▸ STATED PROBLEM:
From the first line of the data down to and including the line with "cabin(207.6, 350.5, 'lone", copy everything exactly, leaving out pictures.

▸ DATASET CONTENT:
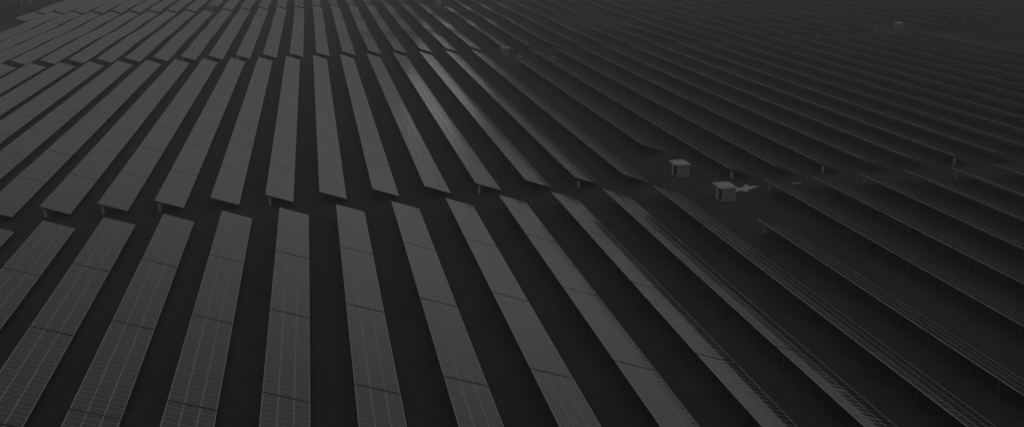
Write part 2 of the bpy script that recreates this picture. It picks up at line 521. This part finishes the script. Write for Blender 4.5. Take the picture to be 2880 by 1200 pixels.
cabin(60.1, 167.5, 'upper of the two square cabins with pale flat roofs right of centre')
cabin(61.7, 150.8, 'lower of the two square cabins, with a pale torn sheet beside it')
cabin(59.7, 334.4, 'distant cabin with vent cowls on its bright roof, at top centre', cowls=3)
cabin(59.0, 511.0, 'dim cabin touching the top edge of the picture, right of centre', cowls=4)
cabin(-48.7, 528.4, 'small dark cabin among the left rows at the top edge')
cabin(207.6, 350.5, 'lone distant cabin with a bright thin roof at the far right')

# ------------------------------------------------------------------ loose things on the ground
def slab(name, label, cat, pts, thick, m_, z_amp=0.0, group=None, seed=1):
    rnd = random.Random(seed)
    cx = sum(p[0] for p in pts) / len(pts); cy = sum(p[1] for p in pts) / len(pts)
    out = []
    for a, b in zip(pts, pts[1:] + pts[:1]):             # ragged outline
        for k in range(4):
            t = k / 4; j = 0.0 if k == 0 else rnd.uniform(-0.12, 0.12)
            out.append((a[0] + (b[0]-a[0])*t + j, a[1] + (b[1]-a[1])*t + j))
    n_ = len(out); vv = []; ff = []
    rings = (1.0, 0.66, 0.33)
    for ri, s in enumerate(rings):
        for (px, py) in out:
            xx, yy = cx + (px-cx)*s, cy + (py-cy)*s
            vv.append((xx - cx, yy - cy, terr(xx, yy) - terr(cx, cy) + thick + rnd.uniform(0, z_amp)))
    vv.append((0, 0, thick + z_amp)); c0 = len(vv) - 1
    for ri in range(2):
        for k in range(n_):
            a = ri*n_ + k; b = ri*n_ + (k+1) % n_
            ff.append((a, b, b + n_, a + n_))
    for k in range(n_): ff.append((2*n_ + k, 2*n_ + (k+1) % n_, c0))
    b0 = len(vv)
    for (px, py) in out: vv.append((px - cx, py - cy, terr(px, py) - terr(cx, cy) - 0.05))
    for k in range(n_): ff.append((k, b0 + k, b0 + (k+1) % n_, (k+1) % n_))
    mm = bpy.data.meshes.new(name); mm.from_pydata(vv, [], ff); mm.materials.append(m_); mm.update()
    o = link(name, mm, loc=(cx, cy, terr(cx, cy)))
    return tag(o, label, cat, group)
slab('plastic_sheet', 'torn pale sheet lying on the ground right of the lower square cabin', 'sheet',
     [(66.0, 156.3), (66.1, 155.4), (67.0, 155.9), (67.5, 154.9), (68.1, 155.9), (69.2, 156.6), (70.9, 157.8), (69.2, 157.7), (68.0, 157.6), (66.9, 157.5)], 0.10, M_SHEET, 0.16, seed=3)
slab('plastic_scrap', 'small pale scrap just beyond the torn sheet by the lower cabin', 'scrap',
     [(68.4, 158.2), (69.0, 158.1), (69.4, 158.8), (68.7, 158.9)], 0.10, M_SHEET, 0.1, seed=4)
mb = MB(); mb.box(-0.85, 0.85, -0.11, 0.11, 0.02, 0.10); mb.box(-0.80, 0.55, 0.115, 0.24, 0.02, 0.06)
tag(link('board', mb.mesh('board', [M_SHEET]), loc=(77.8, 158.4, terr(77.8, 158.4)), rot=(0, 0, 0.08)),
    'thin pale board lying in the alley right of the torn sheet', 'board')

def stone(x, y, r, label, name='stone', sq=(1, 1, 0.7), group=None, seed=0, m_=None):
    rnd = random.Random(seed); vv = []; ff = []
    nu, nv = 10, 6
    for j in range(nv + 1):
        ph = math.pi * j / nv
        for i in range(nu):
            th = 2 * math.pi * i / nu
            k = r * rnd.uniform(0.82, 1.12)
            vv.append((k*sq[0]*math.sin(ph)*math.cos(th), k*sq[1]*math.sin(ph)*math.sin(th), k*sq[2]*math.cos(ph) + r*sq[2]*0.7))
    for j in range(nv):
        for i in range(nu):
            a = j*nu+i; b = j*nu+(i+1) % nu; ff.append((a, a+nu, b+nu, b))
    mm = bpy.data.meshes.new(name); mm.from_pydata(vv, [], ff); mm.materials.append(m_ or M_STONE); mm.update()
    return tag(link(name, mm, loc=(x, y, terr(x, y))), label, name.replace('_', ' '), group)
stone(64.1, 188.8, 0.33, 'small pale stone in the alley beyond the upper square cabin', seed=1)
stone(64.1, 329.0, 1.0, 'largest pale sack on the ground just right of the distant cabin', 'sack', (0.45, 2.1, 0.35), seed=2)
stone(68.1, 325.9, 0.42, 'tiny pale stone between the two sacks near the distant cabin', seed=3)
stone(73.7, 324.0, 0.8, 'smaller pale sack lying beside a panel row right of the distant cabin', 'sack', (0.4, 1.9, 0.3), seed=4)
stone(74.1, 320.6, 0.35, 'faint stone just in front of the smaller pale sack', seed=5)
stone(63.7, 388.9, 0.6, 'pale stone between rows, nearer of two behind the distant cabin', seed=6)
stone(64.4, 403.2, 0.55, 'pale stone between rows, farther of two behind the distant cabin', seed=7)
stone(-145.6, 583.0, 0.8, 'nearer pale marker stone beside the track at top left', 'marker_stone', (0.6, 0.6, 1.5), seed=8)
stone(-145.9, 601.5, 0.8, 'farther pale marker stone beside the track at top left', 'marker_stone', (0.9, 0.6, 1.2), seed=9)

# ------------------------------------------------------------------ far-off thicket beyond the right-hand boundary
def thicket(name, label_spots, seed):
    rnd = random.Random(seed); vv = []; ff = []
    for (cx, cy, rx_, ry_, h) in label_spots:
        for _ in range(int(rx_ * ry_ * 9)):
            a = rnd.uniform(0, 2*math.pi); q = math.sqrt(rnd.random())
            x, y = cx + rx_*q*math.cos(a), cy + ry_*q*math.sin(a)
            z = terr(x, y) + rnd.random() * h * (1 - 0.55*q*q) * (0.75 + 0.25*math.sin(x*0.9)*math.cos(y*0.7))
            s = rnd.uniform(0.2, 0.45); n_ = len(vv)
            d1 = Vector((rnd.gauss(0, 1), rnd.gauss(0, 1), rnd.gauss(0, 1))).normalized() * s
            d2 = d1.cross(Vector((rnd.gauss(0, 1), rnd.gauss(0, 1), rnd.gauss(0, 1)))).normalized() * s
            c = Vector((x, y, z + 0.2))
            vv += [tuple(c-d1), tuple(c+d2*0.7), tuple(c+d1), tuple(c-d2*0.7)]; ff.append((n_, n_+1, n_+2, n_+3))
    mm = bpy.data.meshes.new(name); mm.from_pydata(vv, [], ff); mm.materials.append(M_WOOD); mm.update()
    return tag(link(name, mm), 'dark low thicket beyond the right-hand ends of the panel rows', 'thicket', kind='stuff')
thicket('thicket', [(246, 345, 8, 10, 2.5), (256, 332, 9, 9, 3.0), (262, 350, 10, 12, 3.0), (246, 316, 7, 8, 2.2), (272, 338, 10, 12, 3.2), (262, 312, 9, 10, 2.6)], 5)

# ------------------------------------------------------------------ haze
HAZE_D, HAZE_G = 0.0008, 0.5
if HAZE_D > 0:
    mb = MB(); mb.box(-2550, 2550, -850, 3050, -30, 60)
    hz = link('haze', mb.mesh('haze', []))
    hm = bpy.data.materials.new('haze'); hm.use_nodes = True
    n = hm.node_tree.nodes; n.clear()
    out = n.new('ShaderNodeOutputMaterial'); pv = n.new('ShaderNodeVolumePrincipled')
    pv.inputs['Color'].default_value = (1, 1, 1, 1)
    pv.inputs['Density'].default_value = HAZE_D
    pv.inputs['Anisotropy'].default_value = HAZE_G
    hm.node_tree.links.new(pv.outputs[0], out.inputs['Volume'])
    hz.data.materials.clear(); hz.data.materials.append(hm)
    tag(hz, kind='stuff')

▸ EXERCISE OUTPUT:
Write part 2 of the bpy script that recreates this picture. It picks up at line 521. This part finishes the script. Write for Blender 4.5. Take the picture to be 2880 by 1200 pixels.
cabin(60.1, 167.5, 'upper of the two square cabins with pale flat roofs right of centre')
cabin(61.7, 150.8, 'lower of the two square cabins, with a pale torn sheet beside it')
cabin(59.7, 334.4, 'distant cabin with vent cowls on its bright roof, at top centre', cowls=3)
cabin(59.0, 511.0, 'dim cabin touching the top edge of the picture, right of centre', cowls=4)
cabin(-48.7, 528.4, 'small dark cabin among the left rows at the top edge')
cabin(207.6, 350.5, 'lone distant cabin with a bright thin roof at the far right')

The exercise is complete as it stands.